O que se viu, foram declarações defendendo diversos pontos de vista. Alguns dos entrevistados com posicões institucionais, como a OAB que defende as audiências de custódia como garantia dos direitos do cidadão, principalmente dos menos favorecidos, sendo o instituto fruto de uma das lutas da Instituição em prol do princípio da legalidade, dignidade da pessoa humana e ao pleno exercício da advocacia.

Magistrados e Promotores de Justiça se posicionaram de maneira bastante equânime quando colocam que as decisões adotadas nas audiências de custódia já eram assim procedidas, e que pouco alterou a rotina, a não ser pelo fato da estrutura mobilizada da qual fazem parte as Polícias, Juizes, Promotores de Justiça e serventuários da justiça para que a audiência ocorra.

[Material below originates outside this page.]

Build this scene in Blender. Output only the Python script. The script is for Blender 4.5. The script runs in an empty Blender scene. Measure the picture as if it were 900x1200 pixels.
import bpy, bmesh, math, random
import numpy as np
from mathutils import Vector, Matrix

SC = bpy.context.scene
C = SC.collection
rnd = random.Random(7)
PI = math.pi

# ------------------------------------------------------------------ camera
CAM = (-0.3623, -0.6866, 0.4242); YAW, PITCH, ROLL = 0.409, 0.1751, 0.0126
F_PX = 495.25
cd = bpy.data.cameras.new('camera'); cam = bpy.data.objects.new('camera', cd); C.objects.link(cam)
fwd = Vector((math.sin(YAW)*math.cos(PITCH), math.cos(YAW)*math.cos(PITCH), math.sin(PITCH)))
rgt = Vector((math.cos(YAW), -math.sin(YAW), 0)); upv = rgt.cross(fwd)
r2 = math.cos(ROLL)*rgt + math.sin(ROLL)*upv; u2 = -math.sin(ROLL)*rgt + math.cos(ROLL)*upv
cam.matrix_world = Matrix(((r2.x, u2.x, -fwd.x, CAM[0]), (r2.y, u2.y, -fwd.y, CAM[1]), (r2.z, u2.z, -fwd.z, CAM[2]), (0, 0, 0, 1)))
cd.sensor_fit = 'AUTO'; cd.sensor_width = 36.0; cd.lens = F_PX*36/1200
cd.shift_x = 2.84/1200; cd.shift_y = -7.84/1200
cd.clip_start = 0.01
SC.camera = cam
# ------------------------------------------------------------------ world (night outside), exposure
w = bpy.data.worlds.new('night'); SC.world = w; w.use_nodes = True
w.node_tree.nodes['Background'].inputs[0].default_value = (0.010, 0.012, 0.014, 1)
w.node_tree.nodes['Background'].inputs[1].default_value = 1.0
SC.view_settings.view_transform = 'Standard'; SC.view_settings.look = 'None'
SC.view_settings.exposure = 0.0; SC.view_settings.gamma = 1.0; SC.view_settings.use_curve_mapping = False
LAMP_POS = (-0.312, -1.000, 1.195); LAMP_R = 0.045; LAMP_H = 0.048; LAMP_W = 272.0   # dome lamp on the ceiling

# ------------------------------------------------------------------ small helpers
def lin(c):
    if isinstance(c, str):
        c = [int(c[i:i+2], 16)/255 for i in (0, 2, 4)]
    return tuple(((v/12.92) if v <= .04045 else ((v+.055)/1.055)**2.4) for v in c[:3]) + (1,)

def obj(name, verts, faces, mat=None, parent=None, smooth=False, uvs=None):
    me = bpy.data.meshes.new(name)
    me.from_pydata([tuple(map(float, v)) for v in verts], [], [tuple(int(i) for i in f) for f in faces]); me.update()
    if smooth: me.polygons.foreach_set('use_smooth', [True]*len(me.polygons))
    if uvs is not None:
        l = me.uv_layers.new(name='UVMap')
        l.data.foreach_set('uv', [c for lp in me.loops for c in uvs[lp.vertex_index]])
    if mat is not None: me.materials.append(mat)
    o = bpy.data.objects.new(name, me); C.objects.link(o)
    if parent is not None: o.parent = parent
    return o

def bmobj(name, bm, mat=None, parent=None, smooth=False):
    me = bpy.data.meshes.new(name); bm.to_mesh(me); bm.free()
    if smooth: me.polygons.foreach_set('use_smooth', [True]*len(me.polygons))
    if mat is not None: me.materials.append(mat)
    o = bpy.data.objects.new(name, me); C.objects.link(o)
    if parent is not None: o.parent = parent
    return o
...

As autoriades policiais foram unânimes em afirmarem que a idéia principal do projeto é diminuir a populaçao carcerária, que os crimes na cidade têm aumentado fruto das liberações dos custodiados e a inserção da sensação de impunidade que alimenta o entendimento da sociedade e principalmente dos infratores.

A Sociedade Civil Organizada se repudia frente a inconsequente postura do Estado colocando criminosos nas ruas para delinquirem novamente, ocasionando prejuizos materiais e emocionais de maneira "inconteste" às vítimas.

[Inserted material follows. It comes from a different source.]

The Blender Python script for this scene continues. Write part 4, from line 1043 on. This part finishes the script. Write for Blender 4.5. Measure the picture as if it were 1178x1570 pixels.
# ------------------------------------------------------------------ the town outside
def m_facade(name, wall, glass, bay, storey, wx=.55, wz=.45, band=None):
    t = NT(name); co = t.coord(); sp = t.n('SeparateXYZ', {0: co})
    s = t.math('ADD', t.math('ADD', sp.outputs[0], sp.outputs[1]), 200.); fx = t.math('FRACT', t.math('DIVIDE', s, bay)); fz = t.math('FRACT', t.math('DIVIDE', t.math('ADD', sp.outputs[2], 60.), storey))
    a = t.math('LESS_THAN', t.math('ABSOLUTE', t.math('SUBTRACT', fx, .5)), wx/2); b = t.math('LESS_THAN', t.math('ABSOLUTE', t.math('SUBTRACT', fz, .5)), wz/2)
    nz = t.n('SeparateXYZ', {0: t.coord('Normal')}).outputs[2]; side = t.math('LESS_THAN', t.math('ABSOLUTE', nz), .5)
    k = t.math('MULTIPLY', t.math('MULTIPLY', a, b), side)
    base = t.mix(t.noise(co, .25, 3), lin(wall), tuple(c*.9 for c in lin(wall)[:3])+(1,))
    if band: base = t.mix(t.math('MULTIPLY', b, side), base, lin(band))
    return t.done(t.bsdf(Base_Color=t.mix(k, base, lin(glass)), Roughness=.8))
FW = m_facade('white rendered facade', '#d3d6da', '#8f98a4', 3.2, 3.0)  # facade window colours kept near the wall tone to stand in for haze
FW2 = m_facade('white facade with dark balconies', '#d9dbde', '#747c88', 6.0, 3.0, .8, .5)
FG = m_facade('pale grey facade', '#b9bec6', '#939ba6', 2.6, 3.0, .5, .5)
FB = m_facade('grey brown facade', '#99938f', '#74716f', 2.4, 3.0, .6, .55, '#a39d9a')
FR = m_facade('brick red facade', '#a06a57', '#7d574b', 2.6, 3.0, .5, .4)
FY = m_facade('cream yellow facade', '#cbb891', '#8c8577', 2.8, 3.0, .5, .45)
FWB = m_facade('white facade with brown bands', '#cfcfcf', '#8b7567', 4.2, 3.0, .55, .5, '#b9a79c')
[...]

Vítimas que se declaram estar com "medo" frente ao aumento da criminalidade, e principalmente pelo fato que os autores dos furtos são colocados em liberdade em 24 horas, com a possibilidade de retorno aos seus estabelecimentos, o que ocorreu inclusive com um dos entrevistados.

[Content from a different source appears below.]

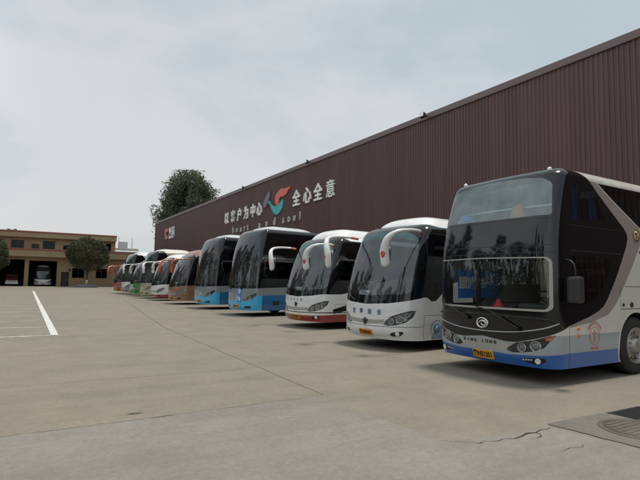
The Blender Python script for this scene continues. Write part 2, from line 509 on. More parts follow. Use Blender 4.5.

Por fim o próprio infrator, que ao cometer um crime de furto simples, ao ser apresentado ao Juiz na audiência de custódia foi posto em liberdade provisória e voltou a cometer novo furto 8 (oito) dias após sua liberação.

As decisões que submetem o preso à reclusão, sem antes apresentá-lo no tempo razoável a autoridade judiciária, são terreno fértil para a superpopulaçao carcerária, e é o que vem contribuindo para o caos social e cenário de insegurança vivido atualmente.

Por outro lado, não se pode desconsiderar os reflexos sociais, o medo da sociedade, a insegurança vivida pelas pessoas e as perdas patrimonias que o Estado não repara.

Sozinha a audiência de custódia, não conseguirá dar uma resposta ao fetichismo da prisão, tampouco, aos problemas sociais da nossa sociedade. Desse modo pode-se concluir que a audiência de custódia pode ser um avanço ao respeito à dignidade humanda de quem comete o crime, mas por ouro lado já é ora do Estado buscar mecanismos de proteção e também de respeito aos direitos e garantias individuais do cidadão de bem.